Julius Mwanda, 78, of Nyangoma Kogelo, says the chiefs have been trying to sensitize the people to return home.

He says a lot of traditional beliefs from the community made even outsiders fear them.

“If someone heard that you come from Alego, they would automatically fear you. Once someone traveled away from the village and made some money, they would be scared to return home because of the belief that if you return home, you may not live to see another day,” narrates Mzee Mwanda.

He adds: “Some of those things are true because there are people who were jealous and did not like others prospering.”

He says the majority of the people preferred to remain in the cities instead because even having an iron sheet house would make you a target.

“We had some old people who felt anyone who was developing was in their class. They felt uncomfortable when even the sons of their neighbors or relatives were progressing,” he notes.

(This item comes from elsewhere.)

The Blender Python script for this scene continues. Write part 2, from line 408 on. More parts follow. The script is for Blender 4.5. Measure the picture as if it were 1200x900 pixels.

But as time goes things are now changing and people now have built beautiful homes here in the village.

“Even those who have little education come back. They even join the village meetings freely. We still have some small beliefs but things are not as bad as they were. Our people also realized being away from the village was contributing to traditional roots going down and children mostly did not know whom to identify with,” he adds.

Luo Council of Elders deputy chairman Thomas Achando says that most Luos from Ugenya and Alego lived in the cities because of jobs.

Achando says most of them worked for the British government and were picked to work away from home.

“Most people from Ugenya and Alego worked as security officers for the British government. Once they realized that the job was lucrative, they would fail to return home because of the nature of agreements they made, it was not because they did not have houses or homes,” Elder Achando says.

He says that the Luos had a very good working relationship with the British government because of their level of education and ability to comprehend very fast and that is why most of them work under administration making most of them busy.

He, however, notes that a majority of Luos from Alego and Ugenya returned home to construct houses after the post-election violence in 2007.

“They never thought that someone could construct a beautiful house in the village all self-contained. They always thought such beautiful homes could only be constructed in Nairobi but now things have changed,” he says.

He also notes that there was fear of losing a life when they construct a home but it was not a major cause for not returning home.